Наш Гоголь, наш Гейне, наш Гете, наш Пушкин, -
Сидят, изучая политику цен.

Считалось, что Пушкин сидит еще на школьной скамье (осваивая Дальтон-план).

Но время шло, а Пушкина все не было.

Стали понимать, что у искусства особые законы, что вопрос о Пушкине вовсе не так прост. Стали понимать, что нравственный облик человека меняется крайне медленно, медленнее, чем климат земли. В этом обстоятельстве - главный ответ на вопрос, почему Шекспир до сих пор волнует людей. Время показало, что так называемая цивилизация - очень хрупкая штука, что человек в своем нравственном развитии вряд ли прогрессирует в наше время. Культ личности внес такое растление в души людей, породил такое количество подлецов, предателей и трусов, что говорить об улучшении человеческой породы - легкомысленно. А ведь улучшение человеческой породы - главная задача искусства, философии, политических учении.

Но в двадцатые годы на вопрос: где же Пушкин? - все отвечали: "Наш Пушкин - на школьной скамье!"

Лишь несколько лет назад вспыхнули "Двенадцать" Блока. Поэму везде читали. С рисунками Анненкова она расходилась по стране вслед за марсельезой "На защиту красного Питера" Демьяна Бедного.

Но в 1921 году Блок умер. Дневники его последнего года жизни: нетвердые, тонкие буквы, нарисованные слабой, дрожащей рукой.

…Вышла книжка-мистификация "Персидские мотивы" Сергея Есенина. Есенин никогда в Персии не был и написал ее в Баку, что по тем временам выглядело почти заграницей.

Встречено это было одобрительно, читалось хорошо. Вспоминали Мериме с "Песнями западных славян".

Но слава "Москвы кабацкой" перекрывала все.

Ранний московский вечер, зимний, теплый. Крупные редкие хлопья снега падают отвесно, медленно. Газетчики голосят на Триумфальной:

- Газета "Вечерняя Москва"! Новая квартирная плата! Самоубийца поэт Есенин!

Так и не пришлось мне услышать, увидеть Есенина - красочную фигуру первой половины двадцатых годов.

Но все, что было после, помню: коричневый гроб, приехавший из Ленинграда. Толпа людей на Страстной площади. Коричневый гроб трижды обносят вокруг памятника Пушкину, и похоронная процессия плывет на Ваганьково.

Самоубийство поэта наполнило новым смыслом, живой кровью многие, многие строки его стихов. То, что казалось позой, на поверку оказалось трагедией. Плохая "отделка" многих стихов отступала в сторону перед живой правдой, живой кровью.

Есенин был имажинистом. Вождем этой группы был Вадим Шершеневич, сын знаменитого профессора права Г. Шершеневича.

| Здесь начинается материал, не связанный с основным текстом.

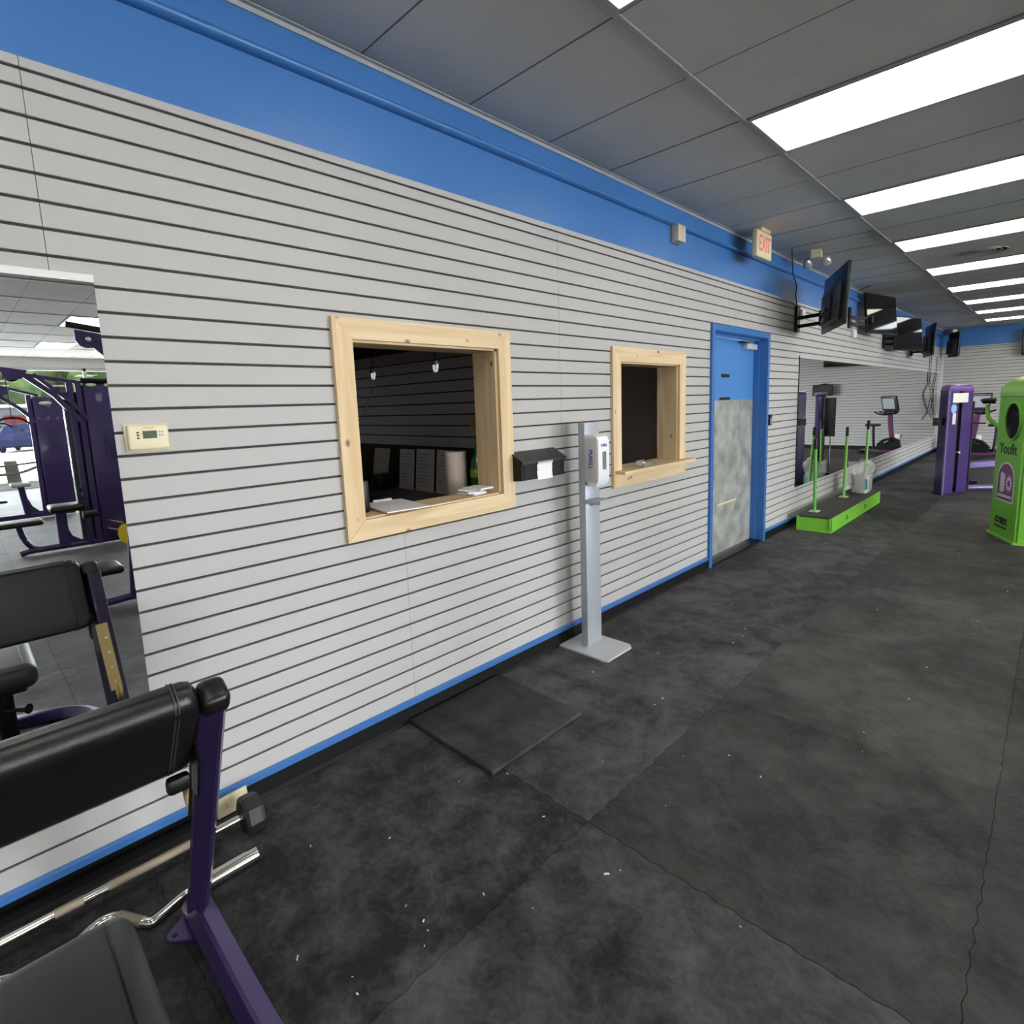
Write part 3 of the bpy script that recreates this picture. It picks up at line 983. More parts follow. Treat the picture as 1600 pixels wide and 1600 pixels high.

Вадим Шершеневич, хорошо понимая и зная значение всякого рода "манифестов", высосал, можно сказать, из пальца свой "имажинизм". Есенин был в его группе, Есенин - любимый ученик и воспитанник Николая Клюева, который, казалось бы, меньше всего склонен к декларациям такого рода. Застольная дружба привела его в объятия Шершеневича. Впрочем, Шершеневич войдет в историю литературы не только благодаря Есенину.

Его сборник стихов "Лошадь как лошадь" попал в ветеринарный отдел книжного магазина…

Случаи такие не редкость. Подобную судьбу испытывали и "Гидроцентраль" Шагинян и "Как закалялась сталь" Островского. Некоторые стихи Шершеневича из этого сборника твердила тогда вся литературная и не литературная Москва.

А мне бы только любви немножечко
И десятка два папирос.

Вскоре Шершеневич выпустил книжку с давно ожидаемым названием "Итак, итог" и укрепился как автор текстов к опереттам.